My textbook has a section where it says a possible way that $\tan(\theta)$ can be thought of is:
For acute angles $\theta$, $\tan(\theta)$ is the $y$-coordinate of the point on the terminal side of $\theta$ which lies on the vertical line $x=1$, which is tangent to the Unit Circle.
It also provides an illustration which I particularly like as it provides me with some intuition as to where the tangent function is in relation with sine and cosine on the Unit Circle:
Bearing this in mind I am then asked to find all the possible angles which satisfy the following equation: $\tan(\theta)=\sqrt3$.
I know from memory that $\tan(\theta)=\sqrt3$ for one of the common angles $60^\circ$ or $\frac{\pi}{3}$ radians. All other solutions in quadrant I must be coterminal with this angle so I state simply: $\theta=\frac{\pi}{3}+2\pi k$ where $k$ is an integer.
However the answer states another solution is to be found in the third quadrant that is given by $\theta=\frac{4\pi}{3}+2\pi k$ for integers $k$. And as $\tan(\theta)$ is periodic every $\pi$ radians a simplified formula for all solutions is given by: $\theta=\frac{\pi}{3}+\pi k$ for integers $k$.
My confusion arises from the above diagram. According to this diagram:
- It is not possible for $\theta$ to be a quadrant III angle, as the terminal side of $\theta$ will never intersect the vertical line $x=1$, as illustrated by this rudimentary picture below:
- Furthermore it is not possible for $\tan\theta=\sqrt 3$ in the third quadrant where $\theta=\frac{4\pi}{3}$ as the terminal side of the angle will not be able to intersect $y=\sqrt 3$.

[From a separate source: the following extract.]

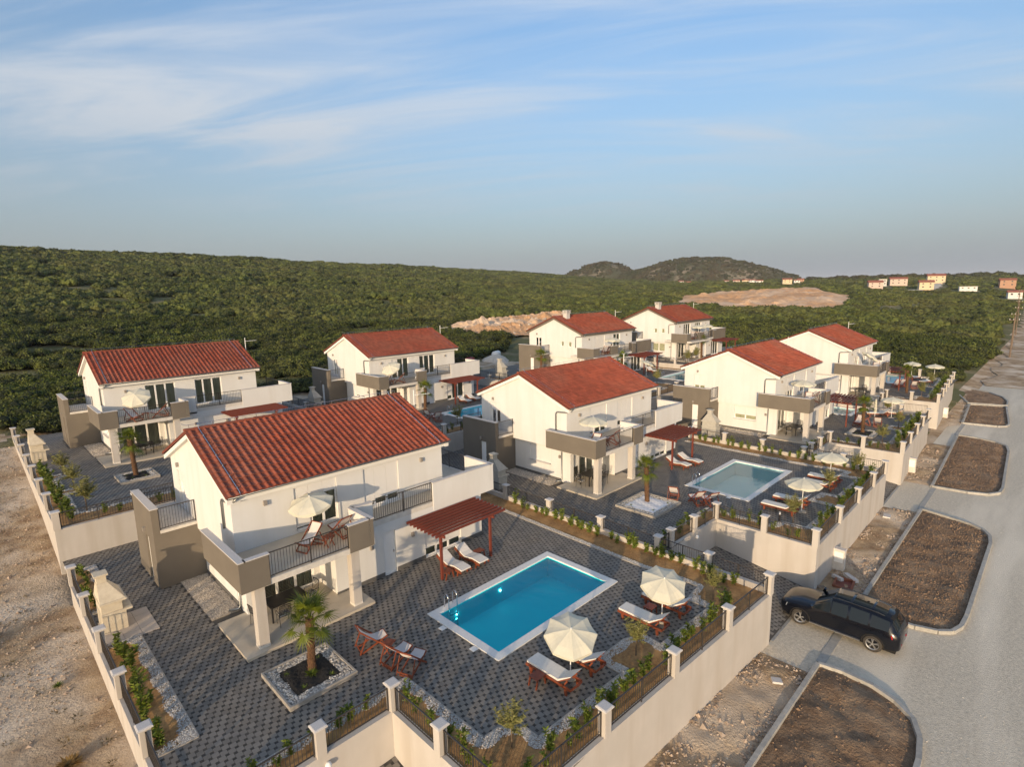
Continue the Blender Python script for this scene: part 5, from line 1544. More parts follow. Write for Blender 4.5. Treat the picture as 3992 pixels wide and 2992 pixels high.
olive('middle olive tree in the leftmost back-row garden', (3.95, 42.1, 1.7), 1.35, upright=.4)
olive('olive tree nearest the retaining wall of the leftmost back-row garden', (3.9, 37.3, 1.7), 1.45, upright=.4)
olive('olive tree by the railing past the nearest red roof', (30.6, 37.6, 1.53), 1.3, upright=.4)
olive('olive tree by the pool of the third back-row villa', (55.0, 32.0, 2.4), 1.3, upright=.4)
olive('olive tree left of the patio of the farthest back-row villa', (69.3, 35.8, 2.8), 1.4, upright=.4)
olive('olive tree right of the patio corner of the farthest back-row villa', (73.0, 36.4, 2.8), 1.4, upright=.4)
def bollard(label, loc):
    t = thing('bollard_lamp', label, 'lamp', loc, 0, 'garden bollard lamps')
    MB().tube([(0, 0, 0), (0, 0, .4)], .05, 10).build('post', 'black_metal', t)
    MB().tube([(0, 0, .402), (0, 0, .52)], .052, 10).build('diffuser', 'pvc_white', t)
bollard('black bollard lamp with white top beside the round olive tree', (31.95, 10.5, .0))
bollard('black bollard lamp behind the far parasol of the second garden', (41.2, 11.0, .0))
bollard('bollard lamp by the parasols of the farthest street-side garden', (87.4, 12.6, .5))

# gates between drive and garden
def gate(label, a, b, z):
    t = thing('garden_gate', label, 'gate', (a[0], a[1], z), math.atan2(b[1] - a[1], b[0] - a[0]))
    L = math.hypot(b[0] - a[0], b[1] - a[1])
    obj('gate_leaf', rail_mesh(L, .04, .82).mesh('gate_leaf', 'black_metal'), t)
gate('dark metal gate at the top of the drive steps by the second garden', (23.95, 13.5), (24.75, 13.46), 0)
gate('dark metal gate at the drive of the third garden', (45.2, 13.25), (46.05, 13.22), .1)
lampm = MB().lathe([(.001, .13), (.07, .11), (.1, .04), (.1, 0), (.06, -.05), (.001, -.06)], 14)
for lb, p in (('white round wall lamp on the drive wall at the bottom edge', (6.1, 14.06, -.35)), ('white round wall lamp on the gate wall of the second garden', (27.4, 13.2, -.3))):
    o = lampm.build('wall_lamp', 'pvc_white', loc=p, smooth=True); tag(o, lb, 'lamp', 'drive wall lamps')
def drive_floor(x0, x1, y0, y1, za, zb, nm='drive_paving'):
    det = LB * LB + SB * SB
    c = np.array([(x0, y0), (x1, y0), (x1, y1), (x0, y1)])
    ci = (c[:, 0] * LB - c[:, 1] * SB) / det; cj = (c[:, 0] * SB + c[:, 1] * LB) / det
    I, J = np.meshgrid(np.arange(int(ci.min()) - 2, int(ci.max()) + 2), np.arange(int(cj.min()) - 2, int(cj.max()) + 2))
    X0 = (I * LB + J * SB).ravel(); Y0 = (-I * SB + J * LB).ravel()
    cx = np.concatenate([X0 + LB / 2, X0 + LB + SB / 2]); cy = np.concatenate([Y0 + LB / 2, Y0 + LB - SB / 2])
    hs = np.concatenate([np.full(len(X0), LB / 2), np.full(len(X0), SB / 2)]) - g_
    mi = np.concatenate([np.zeros(len(X0), int), np.ones(len(X0), int)])
    ok = in_rects(cx, cy, [(x0, x1, y0, y1)], .05)
    cx, cy, hs, mi = cx[ok], cy[ok], hs[ok], mi[ok]
    zz = lambda yy: za + (zb - za) * (yy - y0) / (y1 - y0)
    sx = np.array([-1, 1, 1, -1]); sy = np.array([-1, -1, 1, 1])
    VX = cx[:, None] + sx * hs[:, None]; VY = cy[:, None] + sy * hs[:, None]
    V = np.stack([VX, VY, zz(VY)], 2).reshape(-1, 3)
    b = MB().add([(x0, y0, za - .012), (x1, y0, za - .012), (x1, y1, zb - .012), (x0, y1, zb - .012)], [(0, 1, 2, 3)])
    d = structure(nm, b.mesh(nm, 'joint_sand'))
    o = obj('paver_field', np_mesh('paver_field', V, np.arange(len(cx) * 4).reshape(-1, 4), ['paver_light', 'paver_dark'], mi), d); o['kind'] = 'stuff'
drive_floor(23.88, 29.74, 7.95, 13.3, STREET + .06, -1.6)
drive_floor(2.52, 8.37, 8.6, 14.12, STREET + .06, -1.6)
drive_floor(45.15, 50.8, 8.1, 13.1, STREET + .06, -1.6)
drive_floor(66.75, 72.7, 8.9, 13.3, STREET + .06, -1.6)

# ------------------------------------------------------------------ street
def bend(x): return max(0.0, (x - 50)) * .0445
rv, rf_ = [], []
rxs = np.arange(-30, 112.1, 2.0); rys = np.array([-40, -20, -10, -4, 0, 2, 4, 6, 7.95])
RXg, RYg = np.meshgrid(rxs, rys)
BY = np.where(RYg > 7, np.maximum(0, RXg - 50) * .0445, 0)
V = np.stack([RXg.ravel(), (RYg + BY).ravel(), np.full(RXg.size, STREET + .012)], 1)
n0 = len(rxs); ii, jj = np.meshgrid(np.arange(n0 - 1), np.arange(len(rys) - 1)); a_ = (jj * n0 + ii).ravel()
structure('gravel_road', np_mesh('gravel_road', V, np.stack([a_, a_ + 1, a_ + n0 + 1, a_ + n0], 1), ['road_gravel']))
# rough verge between the street walls and the kerb line
def bumpy(name, poly, z, amp, cell, m, seed=1, freq=1.2, parent=None, rim=.0):
    xs = [p[0] for p in poly]; ys = [p[1] for p in poly]
    gx, gy = np.arange(min(xs) - cell, max(xs) + cell, cell), np.arange(min(ys) - cell, max(ys) + cell, cell)
    Xg, Yg = np.meshgrid(gx, gy)
    D = dist_polyline(Xg.ravel(), Yg.ravel(), poly + [poly[0]]).reshape(Xg.shape)
    Zg = z + amp * np.clip(D / .8, 0, 1) * (fbm(Xg * freq, Yg * freq, 4, seed) * 1.6 - .35) + rim * np.clip(1 - D / .5, 0, 1)
    n_ = len(gx); ii, jj = np.meshgrid(np.arange(n_ - 1), np.arange(len(gy) - 1)); a = (jj * n_ + ii).ravel()
    Fc = np.stack([a, a + 1, a + n_ + 1, a + n_], 1)
    V = np.stack([Xg.ravel(), Yg.ravel(), Zg.ravel()], 1)
    c = V[Fc].mean(1)
    Fc = Fc[in_poly(c[:, 0], c[:, 1], poly)]
    used, inv = np.unique(Fc, return_inverse=True)
    me = np_mesh(name, V[used], inv.reshape(-1, 4), [m], None, True)
    return me
def scatter(poly, n, seed):
    g = np.random.default_rng(seed)
    xs = [p[0] for p in poly]; ys = [p[1] for p in poly]
    x, y = g.uniform(min(xs), max(xs), n), g.uniform(min(ys), max(ys), n)
    k = in_poly(x, y, poly)
    return x[k], y[k]
VERGES = [[(8.6, 8.7), (22.9, 8.0), (22.9, 6.0), (8.6, 6.0)], [(30.1, 7.9), (45.0, 7.95), (45.6, 5.95), (30.1, 5.95)], [(52.2, 8.0), (66.5, 8.7), (66.5, 6.7), (52.2, 6.2)], [(74, 8.85), (91, 9.8), (91, 8), (77, 7.2)]]
for i, v in enumerate(VERGES):
    vo = structure('verge', bumpy('verge', v, STREET + .022, .16, .2, 'dirt', 4 + i))
    x, y = scatter(v, [2600, 2400, 1200, 500][i], i + 40)
    k = fbm(x * .9, y * .9, 2, 8) > .45; x, y = x[k], y[k]
    stones('rubble', x, y, np.full(len(x), STREET + .07), rng.uniform(.015, .075, len(x)) * (1 + 1.2 * (rng.random(len(x)) > .93)), ['rock'], vo, .7, 5 + i)
    if i == 1:
        pass
ISL = [[(8, 5.92), (23.75, 5.89), (23.9, 5.0), (23.8, 3.9), (23.45, 3.1), (22.85, 2.45), (21.95, 2.1), (20.8, 1.95), (8, 1.9)],
       [(29.45, 5.85), (46.1, 5.85), (45.6, 4.2), (45.2, 3.0), (44.7, 2.42), (43.8, 2.0), (42.5, 1.87), (32.2, 1.9), (31.0, 1.97), (30.25, 2.2), (29.8, 2.7), (29.55, 3.5)],
       [(52.0, 6.11), (71.4, 6.76), (71.2, 5.2), (70.5, 3.7), (69.4, 2.85), (67.5, 2.6), (54.8, 2.15), (53.5, 2.25), (52.6, 2.8), (52.15, 4)],
       [(77.9, 7.1), (90.3, 7.75), (91.5, 4.3), (80.2, 3.35), (79.0, 3.5), (78.3, 4.2)],
       [(91.2, 8.0), (97, 9.6), (104.0, 11.0), (103.5, 9.0), (101.5, 6.7), (98.5, 5.1), (95.5, 4.4), (92.2, 4.3)]]
ISN = ['nearest', 'second', 'third', 'fourth', 'farthest']
_ks = MB().hexa([(-.5, -.10, -.15), (.5, -.10, -.15), (.5, .10, -.15), (-.5, .10, -.15), (-.5, -.085, .17), (.5, -.085, .17), (.5, .085, .17), (-.5, .085, .17)]).mesh('kerb_stone', 'kerb')
for i, P in enumerate(ISL):
    so = structure('soil_island', bumpy('soil_island', P, STREET + .03, .17 if i else .2, .14 if i < 3 else .25, 'island_soil', 20 + i, 1.1))
    x, y = scatter(P, [1500, 4200, 4500, 1500, 1500][i], 60 + i)
    z = STREET + .03 + .17 * np.clip(dist_polyline(x, y, P + [P[0]]) / .8, 0, 1) * (fbm(x * 1.1, y * 1.1, 4, 20 + i) * 1.6 - .35)
    stones('clods', x, y, z + .01, rng.uniform(.012, .05, len(x)) * (1 + 1.0 * (rng.random(len(x)) > .96)), ['rock_brown'], so, .8, 70 + i)
    ko = bpy.data.objects.new('kerb', None); COL.objects.link(ko); ko['kind'] = 'structure'
    ring = P + [P[0]]
    for (a, b) in zip(ring, ring[1:]):
        L = math.hypot(b[0] - a[0], b[1] - a[1]); n = max(1, int(round(L / 1.0)))
        an = math.atan2(b[1] - a[1], b[0] - a[0])
        for q in range(n):
            f = (q + .5) / n
            o = obj('kerb_stone', _ks, ko, (a[0] + (b[0] - a[0]) * f, a[1] + (b[1] - a[1]) * f, STREET + .01 + random.uniform(-.006, .006)))
            o.rotation_euler = (0, 0, an + random.uniform(-.006, .006)); o.scale = (L / n - .012, 1, 1)
fk = bpy.data.objects.new('flush_kerb', None); COL.objects.link(fk); fk['kind'] = 'structure'
for (x0, x1, y, w) in ((24.0, 29.4, 5.88, .34), (24.1, 29.7, 7.9, .13), (46.2, 51.9, 5.95, .3), (45.2, 51.0, 8.0, .13), (71.6, 77.8, 6.95, .3)):
    n = int(round((x1 - x0) / 1.35))
    for q in range(n):
        L = (x1 - x0) / n
        MB().box(x0 + q * L + .006, x0 + (q + 1) * L - .006, y - w / 2, y + w / 2, STREET - .1, STREET + .03 + random.uniform(-.004, .006)).build('kerb_stone', 'kerb', fk)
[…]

What have I misunderstood?
How is it possible to retain the intuition from this diagram and apply it to angles that are greater than $\frac{\pi}{2}$ radians?
Any answers should be written with the knowledge that I am a precalculus student.
Thanks.
Best Answer
You can use the same intuition when $\theta$ lies in other quadrants, drawing the same line.